Les leshis régnaient sur la forêt et contrôlaient tout ce qui s'y passait, et c'est ainsi que ceux qui dépendaient d'elle pour leur subsistance essayaient de se concilier leurs faveurs en leur faisant des offrandes d'œufs ou de galettes. On prétendait même que certains vachers concluaient des pactes avec eux pour qu'ils empêchent leurs bêtes de se perdre.
L'homme vert
Dans le film de Robin Hardy, The Weaker Man (1974), dont le sujet est un culte païen, l'homme vert apparaît dès les premières minutes, sur l'enseigne du pub local, pour ensuite ne pas cesser d'apparaître tout au long du film, sous une forme ou une autre. L'homme vert, « The Green Man » est en effet un motif que l'on retrouve fréquemment au fronton des pubs britanniques ainsi que dans les églises européennes. L'homme vert est une figure à la fois effrayante et rassurante. Homme-végétal, son corps et son visage ne sont pas humains mais monstrueux. Seuls ses yeux semblent identifiables quand tout le reste de sa silhouette n'est que feuilles, branches, végétation baroque.

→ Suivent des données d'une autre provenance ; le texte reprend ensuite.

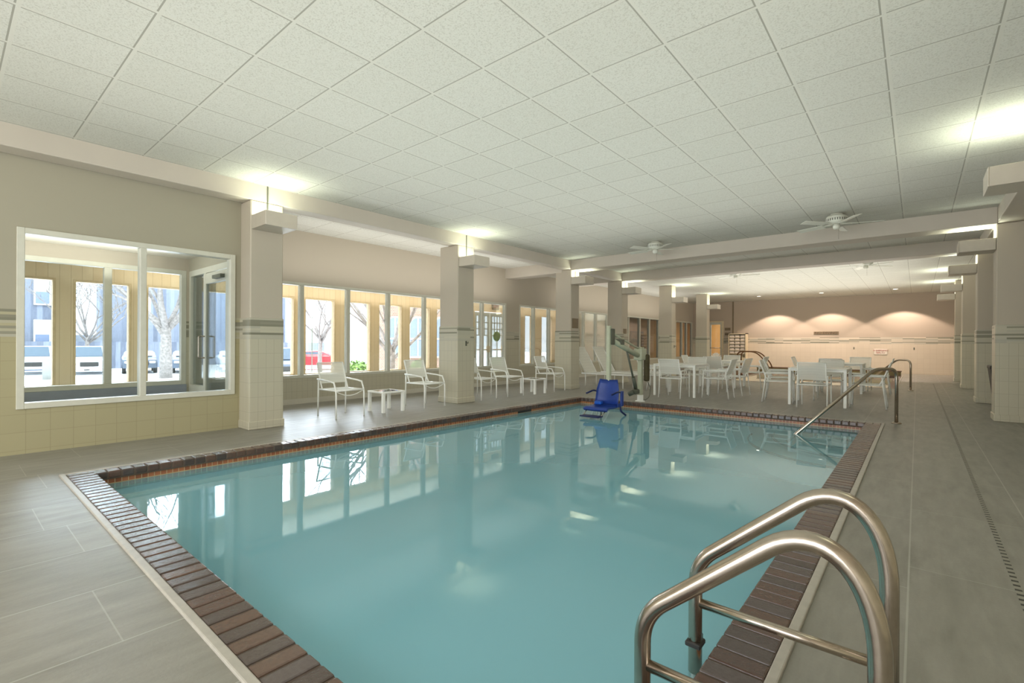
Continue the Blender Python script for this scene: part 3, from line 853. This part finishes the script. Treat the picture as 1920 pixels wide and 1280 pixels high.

L'homme-vert représente le printemps, le renouveau de la nature. Il rappelle le cycle de la vie, qui sans arrêt va de l’hiver à l'été, en passant par le printemps et l’automne. Ce cycle divisé en quatre parties, signifie les quatre âges de la vie. Occasionnellement, l'homme vert est accompagné d'une femme verte.
L'homme vert ne se trouve pas seulement dans les îles britanniques, où il est encore un motif commun de décoration, mais on le retrouve absolument partout dans le monde. Il s'agit d'un thème universel par excellence, souvent repris dans les églises médiévales, malgré son évidente nature païenne.
L'Homme Vert signifie l'irrésistible vie… Il est une image issue des profondeurs de la préhistoire ; il apparaît et semble mourir puis, après un long temps d'oubli, il revint à plusieurs reprises au cours de ces derniers deux mille ans. De par ses origines, il est bien plus ancien que notre ère chrétienne. Sous toutes ses formes, il est une image de renouveau et de renaissance.